26 октября отец должен был вернуться самолетом домой. Решили предупредить его о происходящих событиях: написали короткую записку, чтобы передать ее при встрече. На аэродроме среди прочих был И. С. Конев, который предложил отцу сразу же ехать в Кремль. Мы попросили папу сесть с нами в машину, где молча передали ему записку, не будучи уверены, что в машине нет подслушивающих устройств.
В тот же день в газетах появилось сообщение, повторенное затем по радио, об освобождении маршала Жукова от обязанностей министра обороны и назначении на этот пост Р. Я. Малиновского.

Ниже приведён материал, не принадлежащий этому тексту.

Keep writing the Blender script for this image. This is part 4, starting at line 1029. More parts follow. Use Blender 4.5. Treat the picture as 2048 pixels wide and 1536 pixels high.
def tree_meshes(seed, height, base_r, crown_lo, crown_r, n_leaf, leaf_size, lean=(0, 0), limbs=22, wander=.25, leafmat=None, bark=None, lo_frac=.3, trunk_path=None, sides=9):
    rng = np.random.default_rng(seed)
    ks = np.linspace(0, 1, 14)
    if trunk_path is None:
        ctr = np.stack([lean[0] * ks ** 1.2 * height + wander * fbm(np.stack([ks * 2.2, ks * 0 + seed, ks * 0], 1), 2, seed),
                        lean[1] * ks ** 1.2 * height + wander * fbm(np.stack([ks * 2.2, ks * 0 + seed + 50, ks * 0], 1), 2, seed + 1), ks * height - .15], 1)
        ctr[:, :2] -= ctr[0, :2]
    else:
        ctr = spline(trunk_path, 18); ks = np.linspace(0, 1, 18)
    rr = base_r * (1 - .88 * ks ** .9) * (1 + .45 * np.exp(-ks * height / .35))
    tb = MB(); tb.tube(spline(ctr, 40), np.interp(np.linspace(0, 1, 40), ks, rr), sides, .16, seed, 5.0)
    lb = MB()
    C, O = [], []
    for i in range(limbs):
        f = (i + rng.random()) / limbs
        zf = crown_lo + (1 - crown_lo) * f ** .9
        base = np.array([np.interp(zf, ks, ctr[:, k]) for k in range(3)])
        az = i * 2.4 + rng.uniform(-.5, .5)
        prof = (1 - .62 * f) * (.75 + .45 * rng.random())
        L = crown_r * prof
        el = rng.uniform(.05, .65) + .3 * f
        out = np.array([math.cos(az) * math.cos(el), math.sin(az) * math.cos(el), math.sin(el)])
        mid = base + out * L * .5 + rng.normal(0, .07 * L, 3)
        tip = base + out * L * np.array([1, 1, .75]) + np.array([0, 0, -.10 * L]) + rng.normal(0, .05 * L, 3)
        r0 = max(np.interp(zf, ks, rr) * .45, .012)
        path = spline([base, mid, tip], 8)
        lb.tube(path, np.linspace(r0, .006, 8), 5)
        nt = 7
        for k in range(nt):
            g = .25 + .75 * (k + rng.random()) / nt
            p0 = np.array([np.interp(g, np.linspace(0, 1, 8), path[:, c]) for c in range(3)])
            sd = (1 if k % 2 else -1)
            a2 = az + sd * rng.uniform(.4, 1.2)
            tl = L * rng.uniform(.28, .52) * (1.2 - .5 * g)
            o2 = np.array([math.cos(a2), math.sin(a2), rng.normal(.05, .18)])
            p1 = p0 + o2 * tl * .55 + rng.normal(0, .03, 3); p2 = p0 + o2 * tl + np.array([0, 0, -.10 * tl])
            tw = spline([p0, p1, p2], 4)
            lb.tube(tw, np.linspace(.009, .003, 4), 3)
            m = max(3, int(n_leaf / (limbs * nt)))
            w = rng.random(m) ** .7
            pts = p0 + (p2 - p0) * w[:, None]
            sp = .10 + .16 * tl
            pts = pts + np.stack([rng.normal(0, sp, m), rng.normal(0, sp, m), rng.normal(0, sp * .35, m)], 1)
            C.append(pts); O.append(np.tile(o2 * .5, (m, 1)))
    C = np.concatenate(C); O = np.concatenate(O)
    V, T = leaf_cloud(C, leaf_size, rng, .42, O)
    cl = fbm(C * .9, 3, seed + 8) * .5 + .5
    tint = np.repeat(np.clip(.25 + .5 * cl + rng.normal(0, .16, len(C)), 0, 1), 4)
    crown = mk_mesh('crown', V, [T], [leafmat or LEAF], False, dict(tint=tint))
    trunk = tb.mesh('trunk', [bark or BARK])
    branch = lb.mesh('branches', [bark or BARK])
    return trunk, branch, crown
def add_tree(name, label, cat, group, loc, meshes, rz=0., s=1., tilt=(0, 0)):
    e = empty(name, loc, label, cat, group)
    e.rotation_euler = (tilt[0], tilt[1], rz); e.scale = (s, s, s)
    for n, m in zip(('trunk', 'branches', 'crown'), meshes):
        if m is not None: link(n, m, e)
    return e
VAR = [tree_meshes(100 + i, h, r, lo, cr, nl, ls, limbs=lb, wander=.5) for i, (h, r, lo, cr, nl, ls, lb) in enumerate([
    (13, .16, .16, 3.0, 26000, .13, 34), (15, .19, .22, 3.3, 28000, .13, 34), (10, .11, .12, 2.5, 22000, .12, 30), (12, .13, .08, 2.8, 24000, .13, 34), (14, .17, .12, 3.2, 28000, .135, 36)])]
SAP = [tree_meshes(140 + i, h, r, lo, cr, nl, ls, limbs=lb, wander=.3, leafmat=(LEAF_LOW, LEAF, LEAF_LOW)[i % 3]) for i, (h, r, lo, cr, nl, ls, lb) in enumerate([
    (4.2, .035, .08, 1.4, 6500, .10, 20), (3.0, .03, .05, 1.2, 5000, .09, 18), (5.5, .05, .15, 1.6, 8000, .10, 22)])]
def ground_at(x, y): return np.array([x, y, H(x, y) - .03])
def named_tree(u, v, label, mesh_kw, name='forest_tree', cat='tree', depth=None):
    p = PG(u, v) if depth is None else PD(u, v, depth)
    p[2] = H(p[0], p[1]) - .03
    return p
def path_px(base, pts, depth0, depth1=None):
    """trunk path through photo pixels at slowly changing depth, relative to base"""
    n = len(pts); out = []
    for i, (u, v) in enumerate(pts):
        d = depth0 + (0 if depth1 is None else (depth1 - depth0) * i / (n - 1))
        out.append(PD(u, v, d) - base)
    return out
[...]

На другой день состоялся пленум ЦК, который вывел отца из состава членов Президиума ЦК и ЦК КПСС.
Обрушившийся на папу удар, вероломно подготовленный за его спиной людьми, которые совсем недавно, провожая его в зарубежную поездку, фальшиво ему улыбались, надо было как-то пережить. Роль Хрущева во всей этой истории была зловещей и вызывала презрение. Видеть папины переживания было невыносимо, хотя внешне он их, как всегда, не показывал. Он был все время дома, много спал. Мы старались как можно меньше напоминать ему о случившемся.
Вспоминать об этом очень горько. Было обидно за отца. За то, что вокруг него оказалось столько непорядочных людей, которых Хрущеву удалось сплотить вокруг себя, так что на пленуме никто не выступил в защиту отца.
На людей, не причастных к правящей верхушке, жестокая расправа с маршалом Жуковым произвела тягостное впечатление. Об этом потом вспоминали многие известные люди, в том числе Константин Симонов, военные историки Н. Г. Павленко, Н. А. Светлишин, Н. Н. Яковлев и другие. Наши близкие надежные друзья — правда, их оказалось не так уж много, — вместе с нами переживали за папу, как-то старались развеять его тяжелые мысли.
Просто не хочется вспоминать о некоторых действиях, предпринятых для того, чтобы очернить отца. Я имею в виду сообщения в прессе об одобрениях решения пленума активами коммунистов, клеветническую статью маршала И. С. Конева с нелепыми измышлениями и обвинениями в недостаточной боевой готовности войск, ограничении деятельности парторганизаций в Вооруженных Силах, в стремлении отца якобы единолично решать все вопросы руководства в армии, создании собственного культа личности и пр.